In the early 1960s in Northern Ireland, Judge Lance Curran presides over the murder trial of Robert McGladdery, accused of killing a 19 year-old girl in a way remarkably similar to the murder of the Judge’sown daughter nine years earlier. A detective, Eddie McCrink, is brought from London to oversee the investigation, and he helplessly witnesses the railroading of McGladdery towards the gallows. McGladdery is a spiv already soiled by his time in London, where he visited the Raymond Revuebar and returned with ‘fancy London duds’and a stash of pornography. According to the local moral code, he deserves to be hung for the cut of his suit, if nothing else.
Based on the true story of the last man to be hung in Northern Ireland, there is never any doubt that McGladdery will die for a crime he did not commit. The plot of the novel is as predestined as a medieval theologian could wish for; McCrink’s real investigation is to judge the judges (quite literally as McCrink comes dangerously close to unraveling the mystery of the murder of Judge Curran’s daughter).

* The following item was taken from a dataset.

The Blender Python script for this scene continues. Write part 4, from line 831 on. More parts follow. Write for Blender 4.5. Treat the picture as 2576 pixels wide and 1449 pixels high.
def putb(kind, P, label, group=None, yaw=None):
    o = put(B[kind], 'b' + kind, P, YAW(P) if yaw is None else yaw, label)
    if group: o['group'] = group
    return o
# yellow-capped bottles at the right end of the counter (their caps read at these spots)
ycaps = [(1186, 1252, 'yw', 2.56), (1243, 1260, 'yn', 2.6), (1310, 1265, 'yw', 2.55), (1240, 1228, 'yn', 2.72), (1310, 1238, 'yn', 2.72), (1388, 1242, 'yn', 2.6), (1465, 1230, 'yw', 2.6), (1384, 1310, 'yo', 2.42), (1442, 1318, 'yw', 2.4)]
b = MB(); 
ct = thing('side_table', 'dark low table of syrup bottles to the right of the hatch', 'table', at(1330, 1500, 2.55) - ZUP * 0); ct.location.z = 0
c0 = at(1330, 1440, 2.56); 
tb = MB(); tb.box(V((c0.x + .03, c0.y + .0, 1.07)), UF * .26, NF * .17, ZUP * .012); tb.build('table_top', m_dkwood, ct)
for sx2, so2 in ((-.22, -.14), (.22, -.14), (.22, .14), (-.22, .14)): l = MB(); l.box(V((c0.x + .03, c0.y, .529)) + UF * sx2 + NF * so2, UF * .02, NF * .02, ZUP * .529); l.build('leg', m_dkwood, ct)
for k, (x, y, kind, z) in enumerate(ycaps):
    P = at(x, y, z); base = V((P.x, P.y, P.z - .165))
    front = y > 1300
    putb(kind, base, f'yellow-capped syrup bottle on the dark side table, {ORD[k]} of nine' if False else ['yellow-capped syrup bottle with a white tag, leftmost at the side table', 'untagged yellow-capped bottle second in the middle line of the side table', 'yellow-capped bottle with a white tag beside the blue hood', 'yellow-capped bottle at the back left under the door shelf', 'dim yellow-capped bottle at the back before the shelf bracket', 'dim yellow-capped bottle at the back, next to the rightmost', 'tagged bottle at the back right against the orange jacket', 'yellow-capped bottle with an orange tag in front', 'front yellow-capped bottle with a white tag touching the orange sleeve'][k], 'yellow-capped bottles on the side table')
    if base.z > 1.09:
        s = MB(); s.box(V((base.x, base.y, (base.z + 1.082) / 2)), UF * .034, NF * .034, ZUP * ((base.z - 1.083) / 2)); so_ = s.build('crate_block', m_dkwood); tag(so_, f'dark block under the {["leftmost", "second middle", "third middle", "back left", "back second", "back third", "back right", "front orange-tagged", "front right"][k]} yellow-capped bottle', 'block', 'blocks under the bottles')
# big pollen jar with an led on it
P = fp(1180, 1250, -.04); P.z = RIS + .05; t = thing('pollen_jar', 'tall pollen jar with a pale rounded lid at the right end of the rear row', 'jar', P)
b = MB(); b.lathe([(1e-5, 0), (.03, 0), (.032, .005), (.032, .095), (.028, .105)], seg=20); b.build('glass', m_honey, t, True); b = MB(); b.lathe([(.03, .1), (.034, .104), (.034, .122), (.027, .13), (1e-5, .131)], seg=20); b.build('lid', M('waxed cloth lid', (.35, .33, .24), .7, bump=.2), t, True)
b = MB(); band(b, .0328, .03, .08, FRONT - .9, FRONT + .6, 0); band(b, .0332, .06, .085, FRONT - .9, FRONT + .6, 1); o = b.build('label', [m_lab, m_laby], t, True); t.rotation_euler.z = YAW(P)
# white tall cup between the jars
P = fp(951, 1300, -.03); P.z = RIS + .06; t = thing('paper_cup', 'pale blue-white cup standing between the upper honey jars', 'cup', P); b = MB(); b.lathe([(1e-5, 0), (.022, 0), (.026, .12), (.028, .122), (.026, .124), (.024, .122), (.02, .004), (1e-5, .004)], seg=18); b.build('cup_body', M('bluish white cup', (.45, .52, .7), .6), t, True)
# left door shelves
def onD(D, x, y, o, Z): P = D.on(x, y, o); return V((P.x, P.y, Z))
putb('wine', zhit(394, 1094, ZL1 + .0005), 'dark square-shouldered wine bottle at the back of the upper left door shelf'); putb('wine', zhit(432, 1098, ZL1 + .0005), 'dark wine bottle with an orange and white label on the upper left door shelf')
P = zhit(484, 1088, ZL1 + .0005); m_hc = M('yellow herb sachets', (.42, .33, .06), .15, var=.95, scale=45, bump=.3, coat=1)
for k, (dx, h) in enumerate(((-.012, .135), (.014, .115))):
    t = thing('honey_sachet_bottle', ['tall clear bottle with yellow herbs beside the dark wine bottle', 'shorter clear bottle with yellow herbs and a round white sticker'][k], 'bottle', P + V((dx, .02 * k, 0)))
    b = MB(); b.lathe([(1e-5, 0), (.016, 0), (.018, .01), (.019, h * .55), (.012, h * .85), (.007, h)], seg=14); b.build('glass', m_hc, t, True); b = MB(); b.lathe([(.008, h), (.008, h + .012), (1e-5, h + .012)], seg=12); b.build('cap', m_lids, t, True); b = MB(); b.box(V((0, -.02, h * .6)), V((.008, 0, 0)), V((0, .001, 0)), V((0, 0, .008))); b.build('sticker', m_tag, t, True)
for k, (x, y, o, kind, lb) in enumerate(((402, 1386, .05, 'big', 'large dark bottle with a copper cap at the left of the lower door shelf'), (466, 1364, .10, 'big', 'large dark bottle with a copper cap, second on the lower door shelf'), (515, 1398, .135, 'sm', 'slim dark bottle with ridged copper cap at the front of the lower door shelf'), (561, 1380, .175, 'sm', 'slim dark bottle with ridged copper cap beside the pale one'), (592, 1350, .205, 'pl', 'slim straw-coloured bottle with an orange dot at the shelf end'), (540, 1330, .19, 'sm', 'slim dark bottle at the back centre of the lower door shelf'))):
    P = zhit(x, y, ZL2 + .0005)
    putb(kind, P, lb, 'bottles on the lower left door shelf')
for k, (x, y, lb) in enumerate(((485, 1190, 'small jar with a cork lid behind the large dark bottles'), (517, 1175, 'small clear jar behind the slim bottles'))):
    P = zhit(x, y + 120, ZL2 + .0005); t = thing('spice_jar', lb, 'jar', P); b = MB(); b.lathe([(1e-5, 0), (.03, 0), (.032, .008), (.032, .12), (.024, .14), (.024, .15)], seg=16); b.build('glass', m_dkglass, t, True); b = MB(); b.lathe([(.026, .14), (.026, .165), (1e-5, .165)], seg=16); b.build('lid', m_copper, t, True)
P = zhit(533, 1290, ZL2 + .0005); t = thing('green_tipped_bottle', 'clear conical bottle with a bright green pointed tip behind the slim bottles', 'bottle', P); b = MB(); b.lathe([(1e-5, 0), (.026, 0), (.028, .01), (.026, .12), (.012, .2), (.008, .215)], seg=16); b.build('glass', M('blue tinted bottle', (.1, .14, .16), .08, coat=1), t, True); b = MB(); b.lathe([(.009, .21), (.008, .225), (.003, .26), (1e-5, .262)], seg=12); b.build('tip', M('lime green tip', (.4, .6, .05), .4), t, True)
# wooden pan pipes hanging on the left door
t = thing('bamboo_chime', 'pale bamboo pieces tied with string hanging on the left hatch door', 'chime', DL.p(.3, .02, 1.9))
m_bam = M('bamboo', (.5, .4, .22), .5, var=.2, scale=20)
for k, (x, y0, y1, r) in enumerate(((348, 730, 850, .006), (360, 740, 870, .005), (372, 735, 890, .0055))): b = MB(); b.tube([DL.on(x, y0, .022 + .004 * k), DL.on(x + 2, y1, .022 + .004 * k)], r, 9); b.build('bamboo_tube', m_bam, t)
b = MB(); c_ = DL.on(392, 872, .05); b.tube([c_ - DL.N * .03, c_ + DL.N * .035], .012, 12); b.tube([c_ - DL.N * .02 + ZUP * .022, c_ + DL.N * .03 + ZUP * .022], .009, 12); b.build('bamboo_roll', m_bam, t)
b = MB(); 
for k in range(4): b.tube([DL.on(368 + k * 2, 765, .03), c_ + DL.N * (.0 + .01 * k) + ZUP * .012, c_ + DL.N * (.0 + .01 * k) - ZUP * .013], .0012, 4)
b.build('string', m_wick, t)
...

Like the novels of James Ellroy and David Peace, there is little whodunnit because everyone is guilty and punishment is inevitable. The prison chaplain who accompanies McGladdery to his death says, ‘we are all condemned persons in the eyes of God’. Like David Peace’s Red Riding Quartet and James Ellroy’s LA Quartet, Eoin McNamee’s achievement is to fully evoke a society through all its layers and to locate the atmosphere of a place through the ages, a psychogeography made manifest in his characters. The town of Newry becomes ‘a place of blood feuds. Of wolf-prowled outlands’. Eoin McNamee’s heightened language and rhythmic sentences coin phrases that immediately capture the threadbare glamour of the early 1960s, wartime rationing is a recent memory, and a rigid Puritanism is wonderfully captured in the Biblical cadence of the language of characters who sound like recently defrocked preachers. Their moral certainties are a ramshackle barrier against the conspiracies being planned among the judges, lawyers and politicians.
McNamee’s Northern Ireland is a convincing place – it has a superstitious and priest-ridden atmosphere that could be placed in any century since the Dark Ages, where the criminal justice system is ancillary to the Old Testament. To be compared to James Ellroy without embarrassment, a writer needs the capacity to imagine the worst of his society and the ability to redeem it through the historical perspective of his writing. McNamee succeeds with a descriptive depth, imaginative scope and empathetic characterisation that are the equal of both Ellroy and Don DeLillo.
Any cop? If any further praise for Orchid Blue is needed, it is to compare McNamee to a very different Irish writer, Seamus Heaney. Eoin McNamee’s language is as vivid, bringing the perspective of centuries to a single murder case, and leaves the reader with the feelings once invoked by Heaney: ‘I will feel lost, unhappy and at home’.